Collected data ::

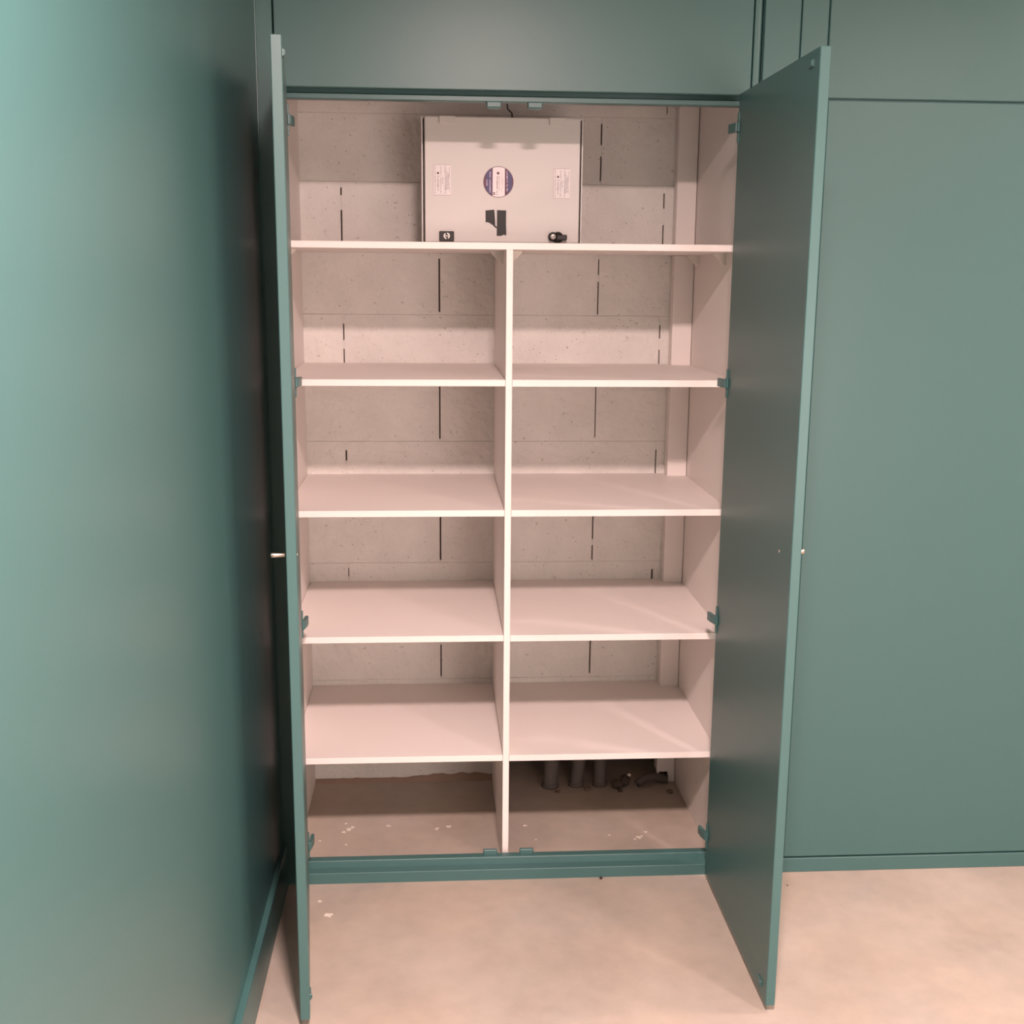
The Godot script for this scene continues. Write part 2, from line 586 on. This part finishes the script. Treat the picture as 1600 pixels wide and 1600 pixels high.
# ================================================================ the built-in cupboard
func build_cupboard() -> void:
	var c := thing("cupboard", "tall built-in cupboard with two open green doors, white shelves and a centre divider", "cupboard")
	# white carcass
	obj("side_panel", box(Vector3(-0.018, 0.0, BACK_Z), Vector3(0.0, 2.13, -0.001), 0.0008), m_white, c)
	obj("side_panel", box(Vector3(IN_W, 0.0, BACK_Z), Vector3(IN_W + 0.018, 2.13, -0.001), 0.0008), m_white, c)
	obj("top_panel", box(Vector3(-0.018, 2.13, BACK_Z), Vector3(IN_W + 0.018, 2.148, -0.001), 0.0008), m_white, c)
	obj("divider", box(Vector3(0.5640, 0.0, BACK_Z + 0.001), Vector3(0.5809, SHELF_Y[0] - BOARD, 0.0), 0.0012), m_white, c)
	obj("shelf", box(Vector3(0.0005, SHELF_Y[0] - BOARD, BACK_Z + 0.001), Vector3(IN_W - 0.0005, SHELF_Y[0], 0.0), 0.0012), m_white, c)
	for k in range(1, 5):
		var y: float = SHELF_Y[k]
		obj("shelf", box(Vector3(0.0005, y - BOARD, BACK_Z + 0.001), Vector3(0.5635, y, 0.0), 0.0012), m_white, c)
		# the right boards are notched round the boxing in the back corner
		obj("shelf", prism(PackedVector2Array([Vector2(0.0, 0.5814), Vector2(0.0, IN_W - 0.0005), Vector2(-0.5212, IN_W - 0.0005), Vector2(-0.5212, 1.0897), Vector2(BACK_Z + 0.001, 1.0897), Vector2(BACK_Z + 0.001, 0.5814)]), 1, y - BOARD, y), m_white, c)
	# small white corner blocks that hold the long shelf
	var br := mat(Color(0.9, 0.87, 0.84), 0.45)
	for s in [[0.5640, -1, 0], [0.5809, 1, 0], [1.15, -1, 0], [1.15, -1, 1], [0.0, 1, 0]]:
		var yb: float = SHELF_Y[0] - BOARD
		var d: float = s[1] * 0.032
		var z0 := -0.155 if s[2] == 0 else -0.47
		obj("corner_bracket", prism(PackedVector2Array([Vector2(s[0], yb), Vector2(s[0] + d, yb), Vector2(s[0] + d, yb - 0.005), Vector2(s[0] + s[1] * 0.005, yb - 0.032), Vector2(s[0], yb - 0.032)]), 2, z0, z0 + 0.011), br, c)
	obj("corner_bracket", prism(PackedVector2Array([Vector2(1.15, 1.3159), Vector2(1.128, 1.3159), Vector2(1.15, 1.286)]), 2, -0.05, -0.032), br, c)
	# green metal frame round the opening: top rail, stepped sill, jambs
	var rail := PackedVector2Array([Vector2(2.0395, 0.022), Vector2(2.0395, 0.0), Vector2(1.9955, 0.0), Vector2(1.9955, 0.0285), Vector2(1.997, 0.03), Vector2(2.0075, 0.03), Vector2(2.009, 0.0285), Vector2(2.009, 0.022)])
	obj("top_rail", prism(rail, 0, 0.0, IN_W), m_green, c)
	var sill := PackedVector2Array([Vector2(0.0, 0.02), Vector2(0.0, 0.0725), Vector2(0.0285, 0.0725), Vector2(0.0305, 0.0715), Vector2(0.031, 0.0695), Vector2(0.031, 0.044), Vector2(0.0485, 0.0425), Vector2(0.0502, 0.0415), Vector2(0.051, 0.0395), Vector2(0.051, 0.02)])
	obj("sill", prism(sill, 0, 0.019, 1.1412), m_green, c)
	obj("jamb", box(Vector3(0.0, 0.0, 0.0), Vector3(0.019, 1.995, 0.044), 0.001), m_green, c)
	obj("jamb", box(Vector3(1.1412, 0.0, 0.0), Vector3(1.1512, 1.995, 0.044), 0.001), m_green, c)
	# catches at the top and the bottom of the opening
	for x in [0.530, 0.6285]:
		var st := start()
		add_box(st, Vector3(x - 0.0175, 1.9825, 0.006), Vector3(x + 0.0175, 1.9965, 0.031), 0.002)
		add_box(st, Vector3(x - 0.012, 1.9805, 0.008), Vector3(x + 0.012, 1.9835, 0.027), 0.001)
		obj("catch", st.commit(), m_green, c)
		st = start()
		add_box(st, Vector3(x - 0.019, 0.049, 0.021), Vector3(x + 0.019, 0.0655, 0.032), 0.0025)
		obj("catch", st.commit(), m_green, c)
	# two doors, 2 m high, hung on four concealed hinges each
	cupboard_door(c, Vector3(1.1065, 0.0, 0.092), 0.0, 1)
	cupboard_door(c, Vector3(0.0495, 0.0, 0.092), 0.1075, -1)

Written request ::
From start to finish, output the listing exactly, but omit its pictures.

Output of the exercise ::
The Godot script for this scene continues. Write part 2, from line 586 on. This part finishes the script. Treat the picture as 1600 pixels wide and 1600 pixels high.
# ================================================================ the built-in cupboard
func build_cupboard() -> void:
	var c := thing("cupboard", "tall built-in cupboard with two open green doors, white shelves and a centre divider", "cupboard")
	# white carcass
	obj("side_panel", box(Vector3(-0.018, 0.0, BACK_Z), Vector3(0.0, 2.13, -0.001), 0.0008), m_white, c)
	obj("side_panel", box(Vector3(IN_W, 0.0, BACK_Z), Vector3(IN_W + 0.018, 2.13, -0.001), 0.0008), m_white, c)
	obj("top_panel", box(Vector3(-0.018, 2.13, BACK_Z), Vector3(IN_W + 0.018, 2.148, -0.001), 0.0008), m_white, c)
	obj("divider", box(Vector3(0.5640, 0.0, BACK_Z + 0.001), Vector3(0.5809, SHELF_Y[0] - BOARD, 0.0), 0.0012), m_white, c)
	obj("shelf", box(Vector3(0.0005, SHELF_Y[0] - BOARD, BACK_Z + 0.001), Vector3(IN_W - 0.0005, SHELF_Y[0], 0.0), 0.0012), m_white, c)
	for k in range(1, 5):
		var y: float = SHELF_Y[k]
		obj("shelf", box(Vector3(0.0005, y - BOARD, BACK_Z + 0.001), Vector3(0.5635, y, 0.0), 0.0012), m_white, c)
		# the right boards are notched round the boxing in the back corner
		obj("shelf", prism(PackedVector2Array([Vector2(0.0, 0.5814), Vector2(0.0, IN_W - 0.0005), Vector2(-0.5212, IN_W - 0.0005), Vector2(-0.5212, 1.0897), Vector2(BACK_Z + 0.001, 1.0897), Vector2(BACK_Z + 0.001, 0.5814)]), 1, y - BOARD, y), m_white, c)
	# small white corner blocks that hold the long shelf
	var br := mat(Color(0.9, 0.87, 0.84), 0.45)
	for s in [[0.5640, -1, 0], [0.5809, 1, 0], [1.15, -1, 0], [1.15, -1, 1], [0.0, 1, 0]]:
		var yb: float = SHELF_Y[0] - BOARD
		var d: float = s[1] * 0.032
		var z0 := -0.155 if s[2] == 0 else -0.47
		obj("corner_bracket", prism(PackedVector2Array([Vector2(s[0], yb), Vector2(s[0] + d, yb), Vector2(s[0] + d, yb - 0.005), Vector2(s[0] + s[1] * 0.005, yb - 0.032), Vector2(s[0], yb - 0.032)]), 2, z0, z0 + 0.011), br, c)
	obj("corner_bracket", prism(PackedVector2Array([Vector2(1.15, 1.3159), Vector2(1.128, 1.3159), Vector2(1.15, 1.286)]), 2, -0.05, -0.032), br, c)
	# green metal frame round the opening: top rail, stepped sill, jambs
	var rail := PackedVector2Array([Vector2(2.0395, 0.022), Vector2(2.0395, 0.0), Vector2(1.9955, 0.0), Vector2(1.9955, 0.0285), Vector2(1.997, 0.03), Vector2(2.0075, 0.03), Vector2(2.009, 0.0285), Vector2(2.009, 0.022)])
	obj("top_rail", prism(rail, 0, 0.0, IN_W), m_green, c)
	var sill := PackedVector2Array([Vector2(0.0, 0.02), Vector2(0.0, 0.0725), Vector2(0.0285, 0.0725), Vector2(0.0305, 0.0715), Vector2(0.031, 0.0695), Vector2(0.031, 0.044), Vector2(0.0485, 0.0425), Vector2(0.0502, 0.0415), Vector2(0.051, 0.0395), Vector2(0.051, 0.02)])
	obj("sill", prism(sill, 0, 0.019, 1.1412), m_green, c)
	obj("jamb", box(Vector3(0.0, 0.0, 0.0), Vector3(0.019, 1.995, 0.044), 0.001), m_green, c)
	obj("jamb", box(Vector3(1.1412, 0.0, 0.0), Vector3(1.1512, 1.995, 0.044), 0.001), m_green, c)
	# catches at the top and the bottom of the opening
	for x in [0.530, 0.6285]:
		var st := start()
		add_box(st, Vector3(x - 0.0175, 1.9825, 0.006), Vector3(x + 0.0175, 1.9965, 0.031), 0.002)
		add_box(st, Vector3(x - 0.012, 1.9805, 0.008), Vector3(x + 0.012, 1.9835, 0.027), 0.001)
		obj("catch", st.commit(), m_green, c)
		st = start()
		add_box(st, Vector3(x - 0.019, 0.049, 0.021), Vector3(x + 0.019, 0.0655, 0.032), 0.0025)
		obj("catch", st.commit(), m_green, c)
	# two doors, 2 m high, hung on four concealed hinges each
	cupboard_door(c, Vector3(1.1065, 0.0, 0.092), 0.0, 1)
	cupboard_door(c, Vector3(0.0495, 0.0, 0.092), 0.1075, -1)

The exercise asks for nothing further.